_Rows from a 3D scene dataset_
-=-=-=-=-
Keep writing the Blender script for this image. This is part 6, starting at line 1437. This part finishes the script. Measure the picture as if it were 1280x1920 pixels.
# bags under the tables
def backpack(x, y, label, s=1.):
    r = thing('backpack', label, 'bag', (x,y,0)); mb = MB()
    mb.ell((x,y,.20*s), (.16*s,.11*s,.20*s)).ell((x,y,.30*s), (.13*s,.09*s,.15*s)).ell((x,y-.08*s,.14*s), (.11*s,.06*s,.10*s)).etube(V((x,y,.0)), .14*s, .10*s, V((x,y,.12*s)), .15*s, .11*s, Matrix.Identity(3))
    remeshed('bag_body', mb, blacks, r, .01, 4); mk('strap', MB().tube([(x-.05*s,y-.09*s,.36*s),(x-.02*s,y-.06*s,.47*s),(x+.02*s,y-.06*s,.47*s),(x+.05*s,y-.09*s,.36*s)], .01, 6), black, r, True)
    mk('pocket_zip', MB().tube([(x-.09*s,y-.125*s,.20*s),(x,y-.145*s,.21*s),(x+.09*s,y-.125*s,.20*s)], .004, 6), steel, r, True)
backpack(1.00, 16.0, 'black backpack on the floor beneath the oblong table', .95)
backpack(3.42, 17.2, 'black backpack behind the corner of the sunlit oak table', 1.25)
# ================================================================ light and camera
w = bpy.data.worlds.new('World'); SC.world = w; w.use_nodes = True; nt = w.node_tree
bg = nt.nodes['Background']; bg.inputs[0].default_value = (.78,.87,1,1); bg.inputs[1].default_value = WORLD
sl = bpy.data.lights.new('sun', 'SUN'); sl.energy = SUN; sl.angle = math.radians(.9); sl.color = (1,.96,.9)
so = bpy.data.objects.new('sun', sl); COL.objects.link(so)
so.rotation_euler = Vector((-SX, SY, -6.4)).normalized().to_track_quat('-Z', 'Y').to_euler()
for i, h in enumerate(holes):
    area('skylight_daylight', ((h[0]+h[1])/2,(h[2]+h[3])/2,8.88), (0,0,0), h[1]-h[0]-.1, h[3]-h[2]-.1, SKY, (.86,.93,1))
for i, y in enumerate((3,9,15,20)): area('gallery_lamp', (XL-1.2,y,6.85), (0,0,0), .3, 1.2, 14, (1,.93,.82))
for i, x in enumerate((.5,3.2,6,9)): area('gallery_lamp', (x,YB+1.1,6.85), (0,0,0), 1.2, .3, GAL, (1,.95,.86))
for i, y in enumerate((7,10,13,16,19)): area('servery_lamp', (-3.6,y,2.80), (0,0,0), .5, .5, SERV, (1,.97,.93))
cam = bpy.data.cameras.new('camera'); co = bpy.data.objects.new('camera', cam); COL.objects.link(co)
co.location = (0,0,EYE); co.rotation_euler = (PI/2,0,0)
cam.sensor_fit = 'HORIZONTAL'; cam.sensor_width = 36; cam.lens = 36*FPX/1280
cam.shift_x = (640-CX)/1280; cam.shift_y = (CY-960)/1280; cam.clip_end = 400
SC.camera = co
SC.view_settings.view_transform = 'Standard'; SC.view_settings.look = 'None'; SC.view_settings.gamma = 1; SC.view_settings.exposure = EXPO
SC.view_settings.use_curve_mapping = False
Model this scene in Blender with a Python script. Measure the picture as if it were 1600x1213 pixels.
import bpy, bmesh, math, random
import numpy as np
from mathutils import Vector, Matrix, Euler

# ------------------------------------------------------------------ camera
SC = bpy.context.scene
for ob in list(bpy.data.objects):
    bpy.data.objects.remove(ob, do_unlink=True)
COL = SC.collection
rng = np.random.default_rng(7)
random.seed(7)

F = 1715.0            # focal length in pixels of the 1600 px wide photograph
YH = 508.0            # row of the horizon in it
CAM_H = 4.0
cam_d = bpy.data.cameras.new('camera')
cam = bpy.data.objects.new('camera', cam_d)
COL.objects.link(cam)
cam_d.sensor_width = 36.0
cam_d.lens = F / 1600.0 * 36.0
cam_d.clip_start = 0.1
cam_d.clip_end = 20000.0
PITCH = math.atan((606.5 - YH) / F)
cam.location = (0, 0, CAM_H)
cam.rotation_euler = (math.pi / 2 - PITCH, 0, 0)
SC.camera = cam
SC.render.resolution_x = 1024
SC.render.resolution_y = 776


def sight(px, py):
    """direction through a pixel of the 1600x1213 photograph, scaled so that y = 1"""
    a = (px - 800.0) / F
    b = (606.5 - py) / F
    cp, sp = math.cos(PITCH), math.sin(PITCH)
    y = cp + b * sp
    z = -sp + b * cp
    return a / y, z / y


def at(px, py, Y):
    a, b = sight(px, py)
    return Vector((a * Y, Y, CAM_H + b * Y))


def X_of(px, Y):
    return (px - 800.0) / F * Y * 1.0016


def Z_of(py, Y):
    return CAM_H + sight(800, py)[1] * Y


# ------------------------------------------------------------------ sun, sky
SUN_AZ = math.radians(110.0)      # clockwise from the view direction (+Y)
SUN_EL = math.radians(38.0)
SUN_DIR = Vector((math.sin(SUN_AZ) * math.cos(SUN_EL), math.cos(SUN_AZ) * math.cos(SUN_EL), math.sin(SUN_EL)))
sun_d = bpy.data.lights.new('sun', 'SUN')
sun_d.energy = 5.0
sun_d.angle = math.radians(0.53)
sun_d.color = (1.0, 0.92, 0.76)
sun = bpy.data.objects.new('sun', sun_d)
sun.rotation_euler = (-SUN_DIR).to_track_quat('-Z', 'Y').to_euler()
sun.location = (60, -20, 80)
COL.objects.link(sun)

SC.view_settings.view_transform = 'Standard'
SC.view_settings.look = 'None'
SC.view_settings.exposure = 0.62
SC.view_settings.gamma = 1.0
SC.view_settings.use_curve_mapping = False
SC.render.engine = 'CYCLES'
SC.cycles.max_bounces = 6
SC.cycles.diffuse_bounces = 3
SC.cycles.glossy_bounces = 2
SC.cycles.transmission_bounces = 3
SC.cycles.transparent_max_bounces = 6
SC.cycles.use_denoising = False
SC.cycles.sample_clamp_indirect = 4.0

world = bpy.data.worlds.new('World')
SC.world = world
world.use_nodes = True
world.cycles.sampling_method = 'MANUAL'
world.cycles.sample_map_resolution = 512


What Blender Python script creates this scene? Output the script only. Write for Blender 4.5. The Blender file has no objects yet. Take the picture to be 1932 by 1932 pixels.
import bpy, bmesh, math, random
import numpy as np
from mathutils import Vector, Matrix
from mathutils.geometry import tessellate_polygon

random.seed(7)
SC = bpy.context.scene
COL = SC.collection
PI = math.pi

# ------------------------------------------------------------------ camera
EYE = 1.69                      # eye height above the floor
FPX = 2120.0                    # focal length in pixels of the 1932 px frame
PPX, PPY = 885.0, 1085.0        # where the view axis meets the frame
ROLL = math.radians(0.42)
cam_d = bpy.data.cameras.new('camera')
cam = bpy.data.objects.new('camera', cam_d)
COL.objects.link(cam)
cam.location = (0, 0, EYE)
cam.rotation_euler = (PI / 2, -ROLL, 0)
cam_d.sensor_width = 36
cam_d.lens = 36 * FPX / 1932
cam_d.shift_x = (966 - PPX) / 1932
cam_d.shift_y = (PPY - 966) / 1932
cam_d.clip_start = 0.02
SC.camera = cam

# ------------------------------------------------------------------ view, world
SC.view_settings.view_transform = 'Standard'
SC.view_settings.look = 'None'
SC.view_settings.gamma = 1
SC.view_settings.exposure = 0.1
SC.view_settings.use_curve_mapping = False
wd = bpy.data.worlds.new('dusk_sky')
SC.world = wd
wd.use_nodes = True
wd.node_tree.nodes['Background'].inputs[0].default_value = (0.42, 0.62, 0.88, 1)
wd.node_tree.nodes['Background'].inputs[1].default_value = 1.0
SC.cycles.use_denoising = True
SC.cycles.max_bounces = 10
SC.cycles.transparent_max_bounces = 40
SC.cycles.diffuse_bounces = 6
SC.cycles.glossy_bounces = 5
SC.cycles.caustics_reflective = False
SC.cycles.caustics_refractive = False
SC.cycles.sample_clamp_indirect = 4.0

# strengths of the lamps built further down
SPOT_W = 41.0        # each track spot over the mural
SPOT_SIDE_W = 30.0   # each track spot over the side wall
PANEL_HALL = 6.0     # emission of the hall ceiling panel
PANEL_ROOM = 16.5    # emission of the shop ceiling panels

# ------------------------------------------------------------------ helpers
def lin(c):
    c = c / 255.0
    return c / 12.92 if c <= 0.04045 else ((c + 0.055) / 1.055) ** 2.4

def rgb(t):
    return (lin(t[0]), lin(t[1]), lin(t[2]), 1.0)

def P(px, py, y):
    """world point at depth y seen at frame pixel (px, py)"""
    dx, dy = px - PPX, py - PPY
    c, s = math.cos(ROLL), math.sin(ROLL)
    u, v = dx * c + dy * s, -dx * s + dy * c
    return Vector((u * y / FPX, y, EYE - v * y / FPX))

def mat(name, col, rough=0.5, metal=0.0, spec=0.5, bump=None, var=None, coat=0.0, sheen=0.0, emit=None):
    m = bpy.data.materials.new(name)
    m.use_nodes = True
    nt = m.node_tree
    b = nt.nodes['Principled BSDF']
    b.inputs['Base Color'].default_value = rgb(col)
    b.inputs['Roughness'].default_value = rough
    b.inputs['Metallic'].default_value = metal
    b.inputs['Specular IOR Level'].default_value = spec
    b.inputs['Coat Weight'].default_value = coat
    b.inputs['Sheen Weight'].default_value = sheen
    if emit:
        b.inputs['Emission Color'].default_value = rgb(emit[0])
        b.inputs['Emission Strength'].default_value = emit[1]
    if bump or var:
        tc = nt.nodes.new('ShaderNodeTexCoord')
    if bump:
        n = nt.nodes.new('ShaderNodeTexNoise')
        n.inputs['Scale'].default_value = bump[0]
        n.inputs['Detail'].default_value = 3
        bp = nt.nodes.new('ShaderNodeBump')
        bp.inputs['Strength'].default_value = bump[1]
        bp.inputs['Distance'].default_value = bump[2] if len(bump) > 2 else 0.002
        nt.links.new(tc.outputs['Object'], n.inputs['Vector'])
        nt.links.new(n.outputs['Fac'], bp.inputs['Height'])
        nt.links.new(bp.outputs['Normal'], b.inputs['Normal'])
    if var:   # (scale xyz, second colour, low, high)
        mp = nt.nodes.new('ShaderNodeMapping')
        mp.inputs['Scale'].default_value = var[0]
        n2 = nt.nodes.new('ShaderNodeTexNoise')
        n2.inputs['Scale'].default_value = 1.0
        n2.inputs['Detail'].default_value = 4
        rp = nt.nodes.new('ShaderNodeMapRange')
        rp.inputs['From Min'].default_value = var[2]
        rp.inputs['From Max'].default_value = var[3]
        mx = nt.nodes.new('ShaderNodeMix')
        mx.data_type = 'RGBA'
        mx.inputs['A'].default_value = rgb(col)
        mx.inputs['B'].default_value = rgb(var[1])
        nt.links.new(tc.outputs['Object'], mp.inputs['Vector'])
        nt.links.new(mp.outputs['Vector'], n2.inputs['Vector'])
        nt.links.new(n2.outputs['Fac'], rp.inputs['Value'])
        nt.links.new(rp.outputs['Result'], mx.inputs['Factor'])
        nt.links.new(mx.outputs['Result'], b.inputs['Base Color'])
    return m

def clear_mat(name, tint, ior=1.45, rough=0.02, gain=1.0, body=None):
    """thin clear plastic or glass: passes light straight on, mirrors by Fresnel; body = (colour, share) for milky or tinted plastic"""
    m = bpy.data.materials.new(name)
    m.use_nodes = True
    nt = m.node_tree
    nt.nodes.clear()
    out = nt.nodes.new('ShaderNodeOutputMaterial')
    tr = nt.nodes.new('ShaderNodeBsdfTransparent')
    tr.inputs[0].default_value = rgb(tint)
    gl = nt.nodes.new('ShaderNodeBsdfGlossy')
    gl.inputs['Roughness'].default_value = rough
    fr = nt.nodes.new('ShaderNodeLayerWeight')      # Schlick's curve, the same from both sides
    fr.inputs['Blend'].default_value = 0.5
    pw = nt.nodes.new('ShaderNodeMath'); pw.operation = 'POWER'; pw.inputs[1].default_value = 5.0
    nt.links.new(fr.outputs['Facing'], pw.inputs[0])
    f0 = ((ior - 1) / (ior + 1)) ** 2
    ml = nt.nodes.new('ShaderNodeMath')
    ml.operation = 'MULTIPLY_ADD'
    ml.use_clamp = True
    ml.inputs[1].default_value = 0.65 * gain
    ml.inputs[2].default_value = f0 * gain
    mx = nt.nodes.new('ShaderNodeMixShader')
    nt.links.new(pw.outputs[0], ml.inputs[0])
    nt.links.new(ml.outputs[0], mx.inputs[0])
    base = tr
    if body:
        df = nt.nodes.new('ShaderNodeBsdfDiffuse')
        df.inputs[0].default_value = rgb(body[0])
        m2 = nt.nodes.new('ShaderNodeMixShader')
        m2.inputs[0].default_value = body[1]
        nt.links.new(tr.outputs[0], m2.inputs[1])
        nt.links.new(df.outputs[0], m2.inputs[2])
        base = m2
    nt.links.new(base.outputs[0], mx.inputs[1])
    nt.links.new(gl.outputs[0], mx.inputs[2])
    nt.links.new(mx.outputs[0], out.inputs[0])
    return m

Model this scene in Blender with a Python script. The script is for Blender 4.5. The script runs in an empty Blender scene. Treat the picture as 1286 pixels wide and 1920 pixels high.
-=-=-=-=-
_TASK DESCRIPTION_
Write out, from the lines above, only those from the line with "What Blender Python" to the line with "PI = math.pi", exactly as given, including the first and the last.

_SOLUTION BELOW_
What Blender Python script creates this scene? Output the script only. Write for Blender 4.5. The Blender file has no objects yet. Take the picture to be 1932 by 1932 pixels.
import bpy, bmesh, math, random
import numpy as np
from mathutils import Vector, Matrix
from mathutils.geometry import tessellate_polygon

random.seed(7)
SC = bpy.context.scene
COL = SC.collection
PI = math.pi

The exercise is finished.